Intuicja podpowiada raczej pozytywne tendencje, jeśli chodzi o zachowanie cen akcji w przededniu ożywienia oraz generalnie sprzyjający moment ich zakupu w dołku spowolnienia. Liczę na mocne zachowanie GPW w ciągu najbliższych kilku kwartałów.
Wyceny akcji na warszawskiej giełdzie w ciągu dwóch ostatnich lat są generalnie niskie względem ich odpowiedników z krajów rozwiniętych czy podobnych rynków wschodzących. Ostatnie flirty indeksu WIG20 z prawie trzyletnim minimum (34 miesiące) tę atrakcyjność dodatkowo wzmocniły.
Nie da się ukryć, że giełdą w dużym stopniu rządzą emocje. Słabość GPW z ostatnich dwóch lat wynikała głównie z obaw, że globalne rynki czeka bessa, bo w recesję wkrótce wpadnie gospodarka USA. Spodziewano się, że z tego m.in. powodu hamowanie w Polsce może przybrać poważniejszą formę. Jak się jednak okazało, USA wciąż mają się dobrze (z pewnością względem pozostałych regionów), indeksy biją historyczne rekordy, a rynki generalnie nie są w złej kondycji.

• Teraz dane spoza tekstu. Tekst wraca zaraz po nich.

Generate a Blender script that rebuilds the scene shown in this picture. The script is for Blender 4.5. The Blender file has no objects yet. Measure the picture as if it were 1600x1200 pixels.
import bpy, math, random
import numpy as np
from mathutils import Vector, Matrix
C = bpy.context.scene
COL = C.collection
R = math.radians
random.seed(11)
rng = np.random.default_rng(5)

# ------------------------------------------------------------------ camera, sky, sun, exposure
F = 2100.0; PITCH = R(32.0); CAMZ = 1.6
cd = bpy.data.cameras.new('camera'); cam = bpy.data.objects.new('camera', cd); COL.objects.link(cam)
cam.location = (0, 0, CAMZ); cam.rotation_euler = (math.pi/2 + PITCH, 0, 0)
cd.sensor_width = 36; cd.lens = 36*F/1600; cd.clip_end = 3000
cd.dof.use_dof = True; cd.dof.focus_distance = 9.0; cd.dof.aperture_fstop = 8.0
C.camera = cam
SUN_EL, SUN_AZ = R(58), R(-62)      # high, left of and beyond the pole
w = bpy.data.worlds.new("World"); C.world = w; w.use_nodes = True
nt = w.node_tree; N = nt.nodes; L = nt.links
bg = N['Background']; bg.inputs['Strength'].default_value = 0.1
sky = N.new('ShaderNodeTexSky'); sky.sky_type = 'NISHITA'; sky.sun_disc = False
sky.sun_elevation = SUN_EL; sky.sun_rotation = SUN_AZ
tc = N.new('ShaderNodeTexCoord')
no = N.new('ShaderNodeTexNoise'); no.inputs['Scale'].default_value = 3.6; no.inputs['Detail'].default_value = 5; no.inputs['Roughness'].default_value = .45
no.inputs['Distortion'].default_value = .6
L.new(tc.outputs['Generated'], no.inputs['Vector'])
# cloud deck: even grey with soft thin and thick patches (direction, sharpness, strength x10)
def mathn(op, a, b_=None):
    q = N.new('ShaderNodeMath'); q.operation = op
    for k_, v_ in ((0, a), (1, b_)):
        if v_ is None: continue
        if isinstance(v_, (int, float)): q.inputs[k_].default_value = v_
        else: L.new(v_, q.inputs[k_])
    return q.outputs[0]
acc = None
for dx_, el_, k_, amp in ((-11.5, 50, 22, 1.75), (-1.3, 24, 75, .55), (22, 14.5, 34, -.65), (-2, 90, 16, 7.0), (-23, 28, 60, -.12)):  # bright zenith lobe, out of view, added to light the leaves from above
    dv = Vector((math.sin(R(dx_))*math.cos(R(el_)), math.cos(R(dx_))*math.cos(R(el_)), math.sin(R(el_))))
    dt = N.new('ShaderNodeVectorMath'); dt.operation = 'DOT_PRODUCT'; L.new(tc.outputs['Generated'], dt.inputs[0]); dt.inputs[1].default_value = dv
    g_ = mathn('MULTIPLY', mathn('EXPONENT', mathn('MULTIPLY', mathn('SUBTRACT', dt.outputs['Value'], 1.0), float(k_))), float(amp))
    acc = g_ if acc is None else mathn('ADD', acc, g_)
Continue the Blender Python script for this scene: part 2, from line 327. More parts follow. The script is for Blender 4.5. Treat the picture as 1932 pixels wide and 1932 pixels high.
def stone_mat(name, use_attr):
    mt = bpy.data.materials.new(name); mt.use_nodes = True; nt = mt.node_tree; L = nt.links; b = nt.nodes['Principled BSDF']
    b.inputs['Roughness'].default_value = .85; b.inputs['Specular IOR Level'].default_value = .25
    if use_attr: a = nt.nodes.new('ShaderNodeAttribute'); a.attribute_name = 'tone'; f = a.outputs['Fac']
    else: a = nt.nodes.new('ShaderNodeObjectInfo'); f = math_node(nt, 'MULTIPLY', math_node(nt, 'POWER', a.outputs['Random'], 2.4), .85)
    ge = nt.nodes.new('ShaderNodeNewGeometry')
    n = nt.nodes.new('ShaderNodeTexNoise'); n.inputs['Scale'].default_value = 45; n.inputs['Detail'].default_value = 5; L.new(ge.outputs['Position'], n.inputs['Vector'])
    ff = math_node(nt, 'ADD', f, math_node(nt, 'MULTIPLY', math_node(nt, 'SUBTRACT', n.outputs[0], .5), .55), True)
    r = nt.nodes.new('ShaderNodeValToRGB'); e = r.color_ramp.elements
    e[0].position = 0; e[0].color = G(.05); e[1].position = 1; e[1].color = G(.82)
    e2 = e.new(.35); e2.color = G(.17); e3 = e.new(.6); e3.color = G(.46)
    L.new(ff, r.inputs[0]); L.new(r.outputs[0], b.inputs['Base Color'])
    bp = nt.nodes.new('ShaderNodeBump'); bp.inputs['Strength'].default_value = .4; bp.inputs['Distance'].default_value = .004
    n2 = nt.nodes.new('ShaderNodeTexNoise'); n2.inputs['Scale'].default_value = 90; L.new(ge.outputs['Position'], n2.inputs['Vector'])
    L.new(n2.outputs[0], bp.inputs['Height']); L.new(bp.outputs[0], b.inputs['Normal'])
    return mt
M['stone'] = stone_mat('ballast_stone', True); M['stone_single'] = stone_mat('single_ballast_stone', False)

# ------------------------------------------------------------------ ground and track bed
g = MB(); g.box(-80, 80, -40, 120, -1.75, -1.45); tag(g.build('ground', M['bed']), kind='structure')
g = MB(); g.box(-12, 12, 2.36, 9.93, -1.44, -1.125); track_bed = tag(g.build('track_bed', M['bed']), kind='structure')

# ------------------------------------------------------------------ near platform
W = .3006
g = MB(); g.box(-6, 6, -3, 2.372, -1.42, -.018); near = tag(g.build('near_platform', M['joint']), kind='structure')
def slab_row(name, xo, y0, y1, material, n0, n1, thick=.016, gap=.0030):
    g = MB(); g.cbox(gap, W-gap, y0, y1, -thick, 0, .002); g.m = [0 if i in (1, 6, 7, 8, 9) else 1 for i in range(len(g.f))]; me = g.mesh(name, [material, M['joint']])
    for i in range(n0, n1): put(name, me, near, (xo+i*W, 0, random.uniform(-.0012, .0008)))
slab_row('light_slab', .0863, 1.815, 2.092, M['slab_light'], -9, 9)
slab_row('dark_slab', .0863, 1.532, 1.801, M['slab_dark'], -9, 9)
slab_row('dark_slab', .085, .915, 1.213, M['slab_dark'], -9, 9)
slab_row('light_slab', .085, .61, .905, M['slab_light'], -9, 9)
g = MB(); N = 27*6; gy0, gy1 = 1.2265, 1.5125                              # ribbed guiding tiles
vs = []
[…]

Biorąc pod uwagę, że nie sprawdziły się kasandryczne wizje, wyceny spółek notowanych na GPW są niskie lub bardzo niskie. Indeks średnich spółek mWIG40 w minionych blisko dwóch latach stracił 30 proc., co pod względem głębokości i długości spadku plasuje ten ruch jako drugi najsłabszy w jego historii (gorsza była tylko pokoleniowa bessa z 2008 r.). W tej sytuacji o zaskoczenie nie będzie trudno.